• Work to do
Reproduce every line in the listing that contains the word "Blender".

• Data for the task
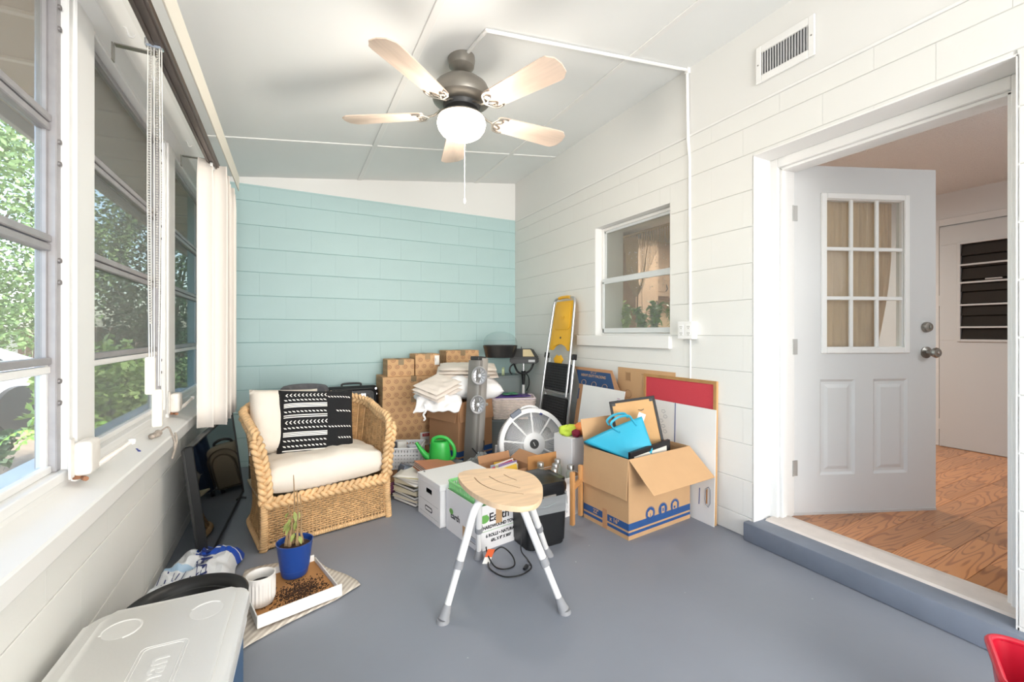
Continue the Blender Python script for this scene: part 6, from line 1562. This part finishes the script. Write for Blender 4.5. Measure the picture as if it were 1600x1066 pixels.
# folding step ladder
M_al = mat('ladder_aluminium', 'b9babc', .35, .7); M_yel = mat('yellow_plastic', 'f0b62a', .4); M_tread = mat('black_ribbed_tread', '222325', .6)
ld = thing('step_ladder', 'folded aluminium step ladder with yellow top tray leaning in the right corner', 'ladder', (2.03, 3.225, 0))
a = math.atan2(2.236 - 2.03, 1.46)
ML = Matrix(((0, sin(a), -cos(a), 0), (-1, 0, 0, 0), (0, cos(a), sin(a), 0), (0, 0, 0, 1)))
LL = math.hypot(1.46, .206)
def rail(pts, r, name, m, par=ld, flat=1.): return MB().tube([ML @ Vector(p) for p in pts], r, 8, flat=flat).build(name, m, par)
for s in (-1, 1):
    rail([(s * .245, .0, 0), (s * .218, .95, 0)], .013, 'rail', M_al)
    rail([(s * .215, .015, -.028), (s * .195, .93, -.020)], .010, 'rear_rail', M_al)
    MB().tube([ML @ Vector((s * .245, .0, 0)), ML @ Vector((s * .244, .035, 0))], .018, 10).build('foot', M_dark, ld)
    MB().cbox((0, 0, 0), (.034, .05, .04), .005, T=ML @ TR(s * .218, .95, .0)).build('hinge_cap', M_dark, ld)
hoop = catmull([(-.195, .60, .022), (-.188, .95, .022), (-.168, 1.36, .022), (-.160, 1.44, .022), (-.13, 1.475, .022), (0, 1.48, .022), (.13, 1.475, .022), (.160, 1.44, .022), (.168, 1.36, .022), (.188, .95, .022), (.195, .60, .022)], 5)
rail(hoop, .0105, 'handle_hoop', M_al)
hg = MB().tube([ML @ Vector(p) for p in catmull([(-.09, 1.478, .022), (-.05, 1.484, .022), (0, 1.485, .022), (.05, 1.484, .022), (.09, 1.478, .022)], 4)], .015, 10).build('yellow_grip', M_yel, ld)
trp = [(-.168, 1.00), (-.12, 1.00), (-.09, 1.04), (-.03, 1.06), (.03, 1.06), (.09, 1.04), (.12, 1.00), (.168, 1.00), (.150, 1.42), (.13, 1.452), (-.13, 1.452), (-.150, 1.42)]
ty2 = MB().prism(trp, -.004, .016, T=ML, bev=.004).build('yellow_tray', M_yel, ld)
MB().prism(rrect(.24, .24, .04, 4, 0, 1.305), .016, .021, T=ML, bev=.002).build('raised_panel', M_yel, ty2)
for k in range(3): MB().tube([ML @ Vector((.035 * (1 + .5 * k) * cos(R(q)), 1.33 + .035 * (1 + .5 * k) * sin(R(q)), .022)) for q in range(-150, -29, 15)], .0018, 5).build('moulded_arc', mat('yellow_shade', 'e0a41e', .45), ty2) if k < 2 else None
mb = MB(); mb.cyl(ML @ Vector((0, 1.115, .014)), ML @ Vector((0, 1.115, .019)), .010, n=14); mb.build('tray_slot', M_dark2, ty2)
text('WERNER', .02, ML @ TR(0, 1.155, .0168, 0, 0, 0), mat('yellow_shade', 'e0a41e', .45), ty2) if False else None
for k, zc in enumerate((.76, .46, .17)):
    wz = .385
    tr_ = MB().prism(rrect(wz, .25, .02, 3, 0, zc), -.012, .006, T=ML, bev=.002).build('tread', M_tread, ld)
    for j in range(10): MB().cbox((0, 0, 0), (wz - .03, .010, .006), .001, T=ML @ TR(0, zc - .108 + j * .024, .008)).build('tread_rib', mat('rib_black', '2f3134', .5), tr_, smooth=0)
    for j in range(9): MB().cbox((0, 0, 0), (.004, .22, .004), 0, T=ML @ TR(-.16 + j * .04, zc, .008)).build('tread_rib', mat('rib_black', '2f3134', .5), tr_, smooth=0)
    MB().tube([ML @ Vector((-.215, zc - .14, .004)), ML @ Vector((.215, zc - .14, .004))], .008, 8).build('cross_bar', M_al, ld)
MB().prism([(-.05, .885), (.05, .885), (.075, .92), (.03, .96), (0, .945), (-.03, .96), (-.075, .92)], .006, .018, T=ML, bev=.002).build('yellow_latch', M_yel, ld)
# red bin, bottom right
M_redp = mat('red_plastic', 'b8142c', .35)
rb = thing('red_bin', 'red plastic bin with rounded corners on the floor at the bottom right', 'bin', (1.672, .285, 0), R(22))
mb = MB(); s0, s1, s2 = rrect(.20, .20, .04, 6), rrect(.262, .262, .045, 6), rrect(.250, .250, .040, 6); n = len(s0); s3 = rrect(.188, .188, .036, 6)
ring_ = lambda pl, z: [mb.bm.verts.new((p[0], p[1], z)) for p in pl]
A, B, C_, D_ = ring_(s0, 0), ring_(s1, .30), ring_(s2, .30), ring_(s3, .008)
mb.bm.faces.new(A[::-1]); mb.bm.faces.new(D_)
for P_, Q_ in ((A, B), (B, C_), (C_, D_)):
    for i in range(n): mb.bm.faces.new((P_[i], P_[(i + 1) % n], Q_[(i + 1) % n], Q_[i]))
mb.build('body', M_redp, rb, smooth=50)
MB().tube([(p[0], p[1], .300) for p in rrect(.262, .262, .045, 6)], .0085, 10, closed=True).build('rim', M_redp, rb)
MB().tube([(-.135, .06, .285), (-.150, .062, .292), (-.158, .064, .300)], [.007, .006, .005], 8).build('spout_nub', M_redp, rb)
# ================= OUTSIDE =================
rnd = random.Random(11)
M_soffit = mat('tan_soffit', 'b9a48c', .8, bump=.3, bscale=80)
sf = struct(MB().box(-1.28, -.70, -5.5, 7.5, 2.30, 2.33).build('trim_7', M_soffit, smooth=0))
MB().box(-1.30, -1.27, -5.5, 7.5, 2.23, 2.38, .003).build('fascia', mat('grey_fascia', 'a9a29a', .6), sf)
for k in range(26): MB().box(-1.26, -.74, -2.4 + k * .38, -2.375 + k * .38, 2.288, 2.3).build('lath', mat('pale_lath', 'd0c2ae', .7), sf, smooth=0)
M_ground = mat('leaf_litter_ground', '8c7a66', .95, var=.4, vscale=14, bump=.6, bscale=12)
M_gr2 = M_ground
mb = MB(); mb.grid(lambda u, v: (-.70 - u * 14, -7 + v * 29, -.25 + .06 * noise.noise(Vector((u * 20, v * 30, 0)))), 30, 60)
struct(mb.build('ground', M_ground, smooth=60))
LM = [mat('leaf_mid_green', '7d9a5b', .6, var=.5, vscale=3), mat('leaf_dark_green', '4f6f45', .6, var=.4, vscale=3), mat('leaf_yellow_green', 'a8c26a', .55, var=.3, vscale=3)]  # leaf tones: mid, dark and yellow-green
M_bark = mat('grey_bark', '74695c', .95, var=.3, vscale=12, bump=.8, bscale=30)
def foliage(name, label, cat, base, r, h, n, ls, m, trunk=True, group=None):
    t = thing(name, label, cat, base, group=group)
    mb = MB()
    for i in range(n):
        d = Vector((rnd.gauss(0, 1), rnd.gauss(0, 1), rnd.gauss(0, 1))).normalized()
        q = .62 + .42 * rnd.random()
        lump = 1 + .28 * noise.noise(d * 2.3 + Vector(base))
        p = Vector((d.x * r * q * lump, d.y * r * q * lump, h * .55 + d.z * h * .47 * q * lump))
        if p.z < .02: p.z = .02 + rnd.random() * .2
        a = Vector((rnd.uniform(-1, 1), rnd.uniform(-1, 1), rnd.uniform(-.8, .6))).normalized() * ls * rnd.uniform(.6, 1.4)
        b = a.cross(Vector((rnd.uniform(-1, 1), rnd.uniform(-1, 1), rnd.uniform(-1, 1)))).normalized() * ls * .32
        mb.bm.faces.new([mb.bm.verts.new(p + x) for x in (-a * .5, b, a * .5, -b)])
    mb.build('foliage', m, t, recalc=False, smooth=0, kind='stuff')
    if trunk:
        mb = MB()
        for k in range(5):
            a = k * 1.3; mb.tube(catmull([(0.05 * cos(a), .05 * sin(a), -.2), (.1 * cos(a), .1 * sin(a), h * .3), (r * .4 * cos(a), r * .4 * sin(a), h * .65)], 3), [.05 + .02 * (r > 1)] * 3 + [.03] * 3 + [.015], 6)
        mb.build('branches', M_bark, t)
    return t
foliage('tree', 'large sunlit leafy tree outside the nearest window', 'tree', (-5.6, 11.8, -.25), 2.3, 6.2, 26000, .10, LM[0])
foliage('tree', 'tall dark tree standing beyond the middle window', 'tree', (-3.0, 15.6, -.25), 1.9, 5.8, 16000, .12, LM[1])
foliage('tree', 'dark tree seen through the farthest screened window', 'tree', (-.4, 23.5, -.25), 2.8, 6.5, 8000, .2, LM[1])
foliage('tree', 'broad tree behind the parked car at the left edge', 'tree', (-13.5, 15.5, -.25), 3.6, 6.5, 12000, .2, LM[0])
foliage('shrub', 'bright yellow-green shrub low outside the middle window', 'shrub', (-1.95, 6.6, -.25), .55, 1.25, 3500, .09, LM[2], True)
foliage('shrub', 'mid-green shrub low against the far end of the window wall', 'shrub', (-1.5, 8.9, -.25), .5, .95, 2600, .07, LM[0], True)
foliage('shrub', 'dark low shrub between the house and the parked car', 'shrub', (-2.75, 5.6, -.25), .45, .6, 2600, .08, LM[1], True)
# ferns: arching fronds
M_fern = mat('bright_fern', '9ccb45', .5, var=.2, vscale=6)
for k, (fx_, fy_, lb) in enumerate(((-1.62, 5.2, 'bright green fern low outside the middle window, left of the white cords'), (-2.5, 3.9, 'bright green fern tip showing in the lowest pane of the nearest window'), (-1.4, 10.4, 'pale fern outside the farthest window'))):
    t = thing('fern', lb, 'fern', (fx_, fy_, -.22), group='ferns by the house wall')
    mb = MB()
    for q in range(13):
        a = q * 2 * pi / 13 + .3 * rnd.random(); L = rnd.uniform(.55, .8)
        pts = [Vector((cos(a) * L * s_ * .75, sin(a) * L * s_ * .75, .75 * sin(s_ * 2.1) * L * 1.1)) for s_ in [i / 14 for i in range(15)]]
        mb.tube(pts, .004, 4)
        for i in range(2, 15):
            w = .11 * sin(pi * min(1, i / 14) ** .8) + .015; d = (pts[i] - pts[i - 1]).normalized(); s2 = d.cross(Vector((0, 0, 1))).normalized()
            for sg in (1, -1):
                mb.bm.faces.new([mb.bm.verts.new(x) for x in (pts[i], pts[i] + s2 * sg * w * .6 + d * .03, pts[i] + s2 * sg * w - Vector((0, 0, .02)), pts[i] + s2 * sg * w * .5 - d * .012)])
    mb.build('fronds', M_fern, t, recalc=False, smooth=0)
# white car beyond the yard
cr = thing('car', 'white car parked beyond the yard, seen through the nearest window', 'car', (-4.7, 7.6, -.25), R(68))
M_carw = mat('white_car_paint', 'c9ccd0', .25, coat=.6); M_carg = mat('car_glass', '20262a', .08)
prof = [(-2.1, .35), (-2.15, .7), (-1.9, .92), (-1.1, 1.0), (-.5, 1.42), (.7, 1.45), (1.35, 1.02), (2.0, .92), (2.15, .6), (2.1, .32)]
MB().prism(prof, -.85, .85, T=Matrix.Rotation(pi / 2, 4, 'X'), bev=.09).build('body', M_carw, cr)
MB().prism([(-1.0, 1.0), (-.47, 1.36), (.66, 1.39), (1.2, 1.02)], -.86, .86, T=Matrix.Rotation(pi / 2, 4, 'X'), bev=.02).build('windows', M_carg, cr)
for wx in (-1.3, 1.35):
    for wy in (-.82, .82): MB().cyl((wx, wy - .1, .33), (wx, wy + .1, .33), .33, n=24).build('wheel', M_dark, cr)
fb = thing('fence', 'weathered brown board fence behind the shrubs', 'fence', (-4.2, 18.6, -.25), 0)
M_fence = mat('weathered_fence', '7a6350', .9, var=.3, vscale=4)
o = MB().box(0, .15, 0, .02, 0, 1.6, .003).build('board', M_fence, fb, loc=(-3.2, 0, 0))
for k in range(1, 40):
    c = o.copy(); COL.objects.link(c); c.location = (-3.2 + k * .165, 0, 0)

---

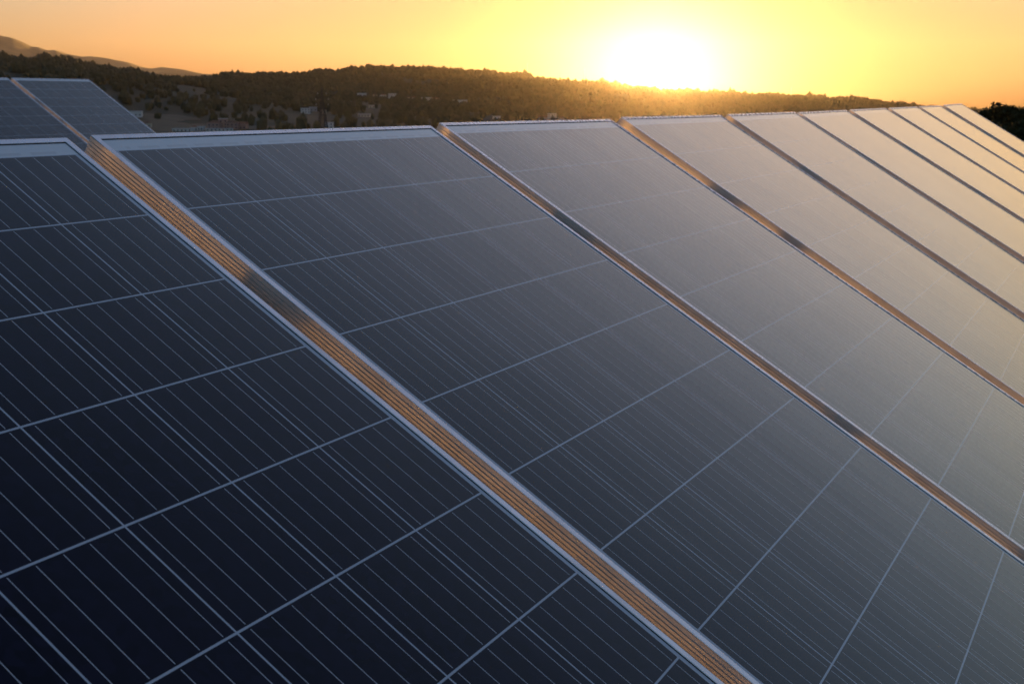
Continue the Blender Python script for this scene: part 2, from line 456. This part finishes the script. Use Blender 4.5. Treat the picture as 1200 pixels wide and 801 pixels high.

• Answer
Continue the Blender Python script for this scene: part 6, from line 1562. This part finishes the script. Write for Blender 4.5. Measure the picture as if it were 1600x1066 pixels.
Continue the Blender Python script for this scene: part 2, from line 456. This part finishes the script. Use Blender 4.5. Treat the picture as 1200 pixels wide and 801 pixels high.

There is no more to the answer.